═══ Collected material

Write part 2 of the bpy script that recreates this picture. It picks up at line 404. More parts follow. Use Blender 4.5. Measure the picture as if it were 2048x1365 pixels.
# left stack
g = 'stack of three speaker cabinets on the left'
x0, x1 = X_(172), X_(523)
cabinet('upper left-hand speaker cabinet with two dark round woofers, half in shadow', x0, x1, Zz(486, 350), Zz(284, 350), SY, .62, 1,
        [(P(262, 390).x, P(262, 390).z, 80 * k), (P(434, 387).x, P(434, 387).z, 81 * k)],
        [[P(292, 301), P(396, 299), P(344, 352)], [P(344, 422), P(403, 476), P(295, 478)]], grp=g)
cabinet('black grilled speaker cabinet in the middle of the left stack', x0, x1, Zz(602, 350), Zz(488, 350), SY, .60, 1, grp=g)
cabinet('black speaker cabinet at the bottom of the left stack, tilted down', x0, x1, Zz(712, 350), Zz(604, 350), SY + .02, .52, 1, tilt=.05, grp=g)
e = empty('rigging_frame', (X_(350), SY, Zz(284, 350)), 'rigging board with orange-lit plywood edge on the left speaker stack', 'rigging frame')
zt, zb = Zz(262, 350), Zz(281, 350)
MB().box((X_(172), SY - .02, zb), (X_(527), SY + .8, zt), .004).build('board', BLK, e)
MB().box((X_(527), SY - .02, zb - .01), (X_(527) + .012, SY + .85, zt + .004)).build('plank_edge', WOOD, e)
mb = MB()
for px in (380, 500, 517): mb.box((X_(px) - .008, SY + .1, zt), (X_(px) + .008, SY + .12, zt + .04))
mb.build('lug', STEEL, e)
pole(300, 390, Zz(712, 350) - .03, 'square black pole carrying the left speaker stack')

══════

* **Problem to work on**:
Copy all of the data. Keep every word exactly as it is.

* **Solution for this problem**:
Write part 2 of the bpy script that recreates this picture. It picks up at line 404. More parts follow. Use Blender 4.5. Measure the picture as if it were 2048x1365 pixels.
# left stack
g = 'stack of three speaker cabinets on the left'
x0, x1 = X_(172), X_(523)
cabinet('upper left-hand speaker cabinet with two dark round woofers, half in shadow', x0, x1, Zz(486, 350), Zz(284, 350), SY, .62, 1,
        [(P(262, 390).x, P(262, 390).z, 80 * k), (P(434, 387).x, P(434, 387).z, 81 * k)],
        [[P(292, 301), P(396, 299), P(344, 352)], [P(344, 422), P(403, 476), P(295, 478)]], grp=g)
cabinet('black grilled speaker cabinet in the middle of the left stack', x0, x1, Zz(602, 350), Zz(488, 350), SY, .60, 1, grp=g)
cabinet('black speaker cabinet at the bottom of the left stack, tilted down', x0, x1, Zz(712, 350), Zz(604, 350), SY + .02, .52, 1, tilt=.05, grp=g)
e = empty('rigging_frame', (X_(350), SY, Zz(284, 350)), 'rigging board with orange-lit plywood edge on the left speaker stack', 'rigging frame')
zt, zb = Zz(262, 350), Zz(281, 350)
MB().box((X_(172), SY - .02, zb), (X_(527), SY + .8, zt), .004).build('board', BLK, e)
MB().box((X_(527), SY - .02, zb - .01), (X_(527) + .012, SY + .85, zt + .004)).build('plank_edge', WOOD, e)
mb = MB()
for px in (380, 500, 517): mb.box((X_(px) - .008, SY + .1, zt), (X_(px) + .008, SY + .12, zt + .04))
mb.build('lug', STEEL, e)
pole(300, 390, Zz(712, 350) - .03, 'square black pole carrying the left speaker stack')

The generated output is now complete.